:: DATASET EXTRACT ::
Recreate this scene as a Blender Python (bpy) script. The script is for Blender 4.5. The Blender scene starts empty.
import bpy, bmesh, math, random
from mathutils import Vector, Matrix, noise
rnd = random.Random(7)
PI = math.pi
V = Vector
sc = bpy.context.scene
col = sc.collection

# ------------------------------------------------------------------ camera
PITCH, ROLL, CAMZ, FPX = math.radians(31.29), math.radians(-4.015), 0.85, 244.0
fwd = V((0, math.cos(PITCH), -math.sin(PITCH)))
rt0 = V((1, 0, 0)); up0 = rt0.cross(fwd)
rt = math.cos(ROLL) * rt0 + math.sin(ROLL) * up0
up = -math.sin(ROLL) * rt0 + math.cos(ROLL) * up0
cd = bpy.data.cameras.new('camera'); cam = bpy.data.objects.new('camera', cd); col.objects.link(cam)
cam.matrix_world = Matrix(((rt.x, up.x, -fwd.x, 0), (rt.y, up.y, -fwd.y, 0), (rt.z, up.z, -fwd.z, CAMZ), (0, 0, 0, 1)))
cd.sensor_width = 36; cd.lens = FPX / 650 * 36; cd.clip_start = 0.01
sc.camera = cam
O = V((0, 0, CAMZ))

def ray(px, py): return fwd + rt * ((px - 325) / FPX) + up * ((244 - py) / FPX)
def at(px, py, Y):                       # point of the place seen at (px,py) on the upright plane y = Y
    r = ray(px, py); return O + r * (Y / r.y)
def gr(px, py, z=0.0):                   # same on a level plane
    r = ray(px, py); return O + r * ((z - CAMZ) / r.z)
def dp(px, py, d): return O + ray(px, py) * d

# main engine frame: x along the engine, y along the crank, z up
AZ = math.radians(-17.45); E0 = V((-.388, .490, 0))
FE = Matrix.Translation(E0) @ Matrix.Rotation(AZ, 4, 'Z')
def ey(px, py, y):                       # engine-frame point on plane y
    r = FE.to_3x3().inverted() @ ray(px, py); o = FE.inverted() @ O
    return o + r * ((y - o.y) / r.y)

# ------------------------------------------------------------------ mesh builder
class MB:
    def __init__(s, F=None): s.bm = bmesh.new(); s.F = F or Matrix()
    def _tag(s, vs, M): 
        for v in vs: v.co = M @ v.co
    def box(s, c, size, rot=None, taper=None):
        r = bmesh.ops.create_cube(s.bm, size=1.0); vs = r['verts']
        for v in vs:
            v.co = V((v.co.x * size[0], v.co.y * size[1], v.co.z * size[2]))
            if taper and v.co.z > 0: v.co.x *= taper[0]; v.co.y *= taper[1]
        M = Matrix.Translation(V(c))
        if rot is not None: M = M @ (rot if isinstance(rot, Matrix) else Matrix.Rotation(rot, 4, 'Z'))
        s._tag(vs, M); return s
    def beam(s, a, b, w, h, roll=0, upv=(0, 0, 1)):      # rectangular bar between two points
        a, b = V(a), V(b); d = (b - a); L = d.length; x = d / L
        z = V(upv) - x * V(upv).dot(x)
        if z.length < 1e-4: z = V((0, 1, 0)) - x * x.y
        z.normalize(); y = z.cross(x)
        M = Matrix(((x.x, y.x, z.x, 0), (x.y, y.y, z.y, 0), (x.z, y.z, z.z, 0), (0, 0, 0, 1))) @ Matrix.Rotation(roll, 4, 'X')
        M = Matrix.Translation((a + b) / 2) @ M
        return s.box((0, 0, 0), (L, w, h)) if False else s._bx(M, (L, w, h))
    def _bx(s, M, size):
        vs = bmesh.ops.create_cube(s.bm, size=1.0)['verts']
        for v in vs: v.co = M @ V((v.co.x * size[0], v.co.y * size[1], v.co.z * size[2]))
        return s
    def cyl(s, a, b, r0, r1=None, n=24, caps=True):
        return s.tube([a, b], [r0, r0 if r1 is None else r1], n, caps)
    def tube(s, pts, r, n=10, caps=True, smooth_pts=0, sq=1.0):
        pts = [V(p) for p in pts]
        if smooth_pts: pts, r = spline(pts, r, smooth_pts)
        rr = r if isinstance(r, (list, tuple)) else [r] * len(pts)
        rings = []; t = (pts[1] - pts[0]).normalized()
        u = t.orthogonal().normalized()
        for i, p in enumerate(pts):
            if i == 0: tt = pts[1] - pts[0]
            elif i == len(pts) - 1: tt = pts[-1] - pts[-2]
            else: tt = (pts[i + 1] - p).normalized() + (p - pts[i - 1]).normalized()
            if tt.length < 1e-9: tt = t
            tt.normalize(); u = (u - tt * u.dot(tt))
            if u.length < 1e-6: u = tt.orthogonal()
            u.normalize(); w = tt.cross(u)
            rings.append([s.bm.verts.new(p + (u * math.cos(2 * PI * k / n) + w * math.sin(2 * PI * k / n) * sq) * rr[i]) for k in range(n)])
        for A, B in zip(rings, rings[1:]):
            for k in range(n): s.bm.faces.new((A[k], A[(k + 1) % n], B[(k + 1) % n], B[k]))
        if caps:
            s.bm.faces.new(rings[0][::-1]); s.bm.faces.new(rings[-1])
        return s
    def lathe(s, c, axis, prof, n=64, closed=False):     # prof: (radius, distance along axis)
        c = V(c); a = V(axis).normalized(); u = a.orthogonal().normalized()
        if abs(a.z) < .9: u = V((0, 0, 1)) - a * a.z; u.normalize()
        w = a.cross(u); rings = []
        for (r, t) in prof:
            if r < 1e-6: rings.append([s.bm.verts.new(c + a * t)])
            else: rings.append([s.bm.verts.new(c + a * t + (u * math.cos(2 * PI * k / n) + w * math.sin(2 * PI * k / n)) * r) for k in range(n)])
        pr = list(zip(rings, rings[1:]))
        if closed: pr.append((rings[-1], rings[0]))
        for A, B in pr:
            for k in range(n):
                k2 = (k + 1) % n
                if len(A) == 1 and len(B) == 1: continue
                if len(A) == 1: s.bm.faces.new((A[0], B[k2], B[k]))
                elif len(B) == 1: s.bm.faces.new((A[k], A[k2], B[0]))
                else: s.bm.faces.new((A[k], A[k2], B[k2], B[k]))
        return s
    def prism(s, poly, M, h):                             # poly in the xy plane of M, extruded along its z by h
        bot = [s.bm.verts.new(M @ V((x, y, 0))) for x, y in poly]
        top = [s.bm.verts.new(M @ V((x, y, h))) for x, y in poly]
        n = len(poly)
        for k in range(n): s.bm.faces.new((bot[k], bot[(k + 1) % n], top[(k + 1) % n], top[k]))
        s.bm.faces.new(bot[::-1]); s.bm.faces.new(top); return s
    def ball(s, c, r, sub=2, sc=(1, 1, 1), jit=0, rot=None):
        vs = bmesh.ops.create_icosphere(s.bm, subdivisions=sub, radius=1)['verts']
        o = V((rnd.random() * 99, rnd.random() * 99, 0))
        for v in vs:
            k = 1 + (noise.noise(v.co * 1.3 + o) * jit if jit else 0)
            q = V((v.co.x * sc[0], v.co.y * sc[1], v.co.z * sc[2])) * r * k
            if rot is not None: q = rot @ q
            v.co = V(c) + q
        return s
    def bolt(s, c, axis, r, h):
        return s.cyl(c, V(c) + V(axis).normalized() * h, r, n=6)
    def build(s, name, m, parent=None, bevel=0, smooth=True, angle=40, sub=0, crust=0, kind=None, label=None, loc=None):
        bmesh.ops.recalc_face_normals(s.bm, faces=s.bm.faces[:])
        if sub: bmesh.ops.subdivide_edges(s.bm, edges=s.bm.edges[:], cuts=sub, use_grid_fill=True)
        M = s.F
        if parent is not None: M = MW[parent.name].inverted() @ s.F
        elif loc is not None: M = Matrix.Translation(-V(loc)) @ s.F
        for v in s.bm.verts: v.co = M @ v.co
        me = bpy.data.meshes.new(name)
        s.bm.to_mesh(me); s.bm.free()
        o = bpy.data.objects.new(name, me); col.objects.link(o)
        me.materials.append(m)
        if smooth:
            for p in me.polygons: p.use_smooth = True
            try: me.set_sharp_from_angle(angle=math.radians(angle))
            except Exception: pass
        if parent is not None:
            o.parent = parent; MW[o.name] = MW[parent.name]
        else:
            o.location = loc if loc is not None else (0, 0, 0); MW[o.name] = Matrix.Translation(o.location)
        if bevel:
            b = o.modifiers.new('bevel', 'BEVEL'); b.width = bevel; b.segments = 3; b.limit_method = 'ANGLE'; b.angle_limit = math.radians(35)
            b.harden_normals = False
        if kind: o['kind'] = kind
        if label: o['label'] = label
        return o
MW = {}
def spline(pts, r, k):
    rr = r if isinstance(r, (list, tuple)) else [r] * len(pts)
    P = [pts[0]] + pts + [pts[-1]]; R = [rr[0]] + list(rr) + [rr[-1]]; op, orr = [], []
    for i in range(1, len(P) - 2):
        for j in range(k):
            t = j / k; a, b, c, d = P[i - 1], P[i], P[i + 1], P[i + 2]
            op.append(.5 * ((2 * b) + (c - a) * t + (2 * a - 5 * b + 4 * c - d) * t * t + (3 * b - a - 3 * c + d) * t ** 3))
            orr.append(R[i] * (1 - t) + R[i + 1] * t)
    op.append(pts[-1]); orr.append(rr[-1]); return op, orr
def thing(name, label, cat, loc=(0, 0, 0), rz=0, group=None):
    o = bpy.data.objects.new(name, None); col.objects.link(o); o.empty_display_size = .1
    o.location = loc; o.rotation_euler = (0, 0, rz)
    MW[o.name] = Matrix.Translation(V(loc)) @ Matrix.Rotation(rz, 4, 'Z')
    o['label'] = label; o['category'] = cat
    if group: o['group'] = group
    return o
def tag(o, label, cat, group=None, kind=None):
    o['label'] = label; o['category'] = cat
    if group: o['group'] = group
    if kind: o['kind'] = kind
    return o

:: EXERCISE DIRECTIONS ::
Please write out exactly the lines from the start of the data through the line that contains "col = sc.collection", both ends included, and nothing else.

:: EXERCISE OUTPUT ::
Recreate this scene as a Blender Python (bpy) script. The script is for Blender 4.5. The Blender scene starts empty.
import bpy, bmesh, math, random
from mathutils import Vector, Matrix, noise
rnd = random.Random(7)
PI = math.pi
V = Vector
sc = bpy.context.scene
col = sc.collection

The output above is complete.